Does that mean, given a year size of 180, that a child who got (eg) a “elegible” score of 113 in area 1 might not get a place (if there were 120 kids who passed from area 1, and more than 90 of those kids scored over 114).... but then a child from area 2 who got 113 might get in because there were only 70 kids in area two who had a higher score than that.... it seems odd to cap and within that cap to rank score, as it means kids from further away with a lower score may get a place at the expense of a local child.....

I’m confused!

Does anyone know why this is proposed? Is there an issue at the school with social splitting between the local children with “pass” scores and those from further away who now need an astronomical score in order to get into year 7?


But a 'pass score' should be just that - demonstrating the minimum level of ability that the school deems sufficient to benefit from the education it offers. If DC from wherever with 'just' a pass are struggling, either the school is doing something weird or it is offering something perfectly 'copable with' by, say, the top 20% of the cohort, but it has set its 'floor' (qualifying score) at the level of the bottom of the top 40%,, or whatever.

We have two boys' and two girls' grammar schools locally and all employ a policy of 'up to a certain number / certain percentage places available to applicants living within the priority area, all remaining places only available OOC'. In each case, the proportion available IC is significantly more than 50%. Thus far, only DS2's school (up to 5/6 IC) has been known to have more IC applicants than places, but the other boys' grammar usually doesn't attract its IC maximum, so a grammar place is available, so long as those with scores near to the pass have applied to both.
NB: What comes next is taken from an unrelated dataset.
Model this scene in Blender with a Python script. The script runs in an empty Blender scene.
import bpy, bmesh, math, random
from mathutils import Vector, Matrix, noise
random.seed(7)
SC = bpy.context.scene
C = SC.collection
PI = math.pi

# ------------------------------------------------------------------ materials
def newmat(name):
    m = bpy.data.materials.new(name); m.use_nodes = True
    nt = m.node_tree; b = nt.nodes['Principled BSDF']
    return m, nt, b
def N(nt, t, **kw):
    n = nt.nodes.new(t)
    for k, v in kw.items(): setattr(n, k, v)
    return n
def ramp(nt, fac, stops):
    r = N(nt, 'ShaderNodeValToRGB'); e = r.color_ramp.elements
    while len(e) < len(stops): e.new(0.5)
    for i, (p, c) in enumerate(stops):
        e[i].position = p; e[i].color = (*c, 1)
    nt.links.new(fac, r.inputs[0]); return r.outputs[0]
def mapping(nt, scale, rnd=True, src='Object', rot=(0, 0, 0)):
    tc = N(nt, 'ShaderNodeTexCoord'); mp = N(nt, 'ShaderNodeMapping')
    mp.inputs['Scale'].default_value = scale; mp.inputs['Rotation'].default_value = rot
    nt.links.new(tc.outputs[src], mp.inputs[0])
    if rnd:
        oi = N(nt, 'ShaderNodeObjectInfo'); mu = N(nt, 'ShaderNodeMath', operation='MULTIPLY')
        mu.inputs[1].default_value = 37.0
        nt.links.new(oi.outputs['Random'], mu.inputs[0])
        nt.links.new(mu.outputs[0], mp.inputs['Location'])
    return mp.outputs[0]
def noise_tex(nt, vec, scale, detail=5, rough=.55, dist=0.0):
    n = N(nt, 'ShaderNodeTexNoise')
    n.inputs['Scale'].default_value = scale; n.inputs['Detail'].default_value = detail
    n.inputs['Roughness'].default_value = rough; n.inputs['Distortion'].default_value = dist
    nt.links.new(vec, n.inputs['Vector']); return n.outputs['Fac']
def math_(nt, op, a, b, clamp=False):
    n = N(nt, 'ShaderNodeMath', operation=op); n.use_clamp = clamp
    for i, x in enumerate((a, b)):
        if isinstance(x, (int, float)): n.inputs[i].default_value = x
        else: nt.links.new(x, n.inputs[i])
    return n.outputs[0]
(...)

I don't know Slough, but 50%, when the school historically takes 'just under' that from the inner area, does look like cutting it a bit fine - or are those postcode areas unbelievably tiny and upmarket and the school can't envisage either needing or wanting to try to encourage more local DC to apply? (Our grammars generally try to encourage more local parents and DC to see them as an option, with outreach activities and low cost or free familiarisation programmes).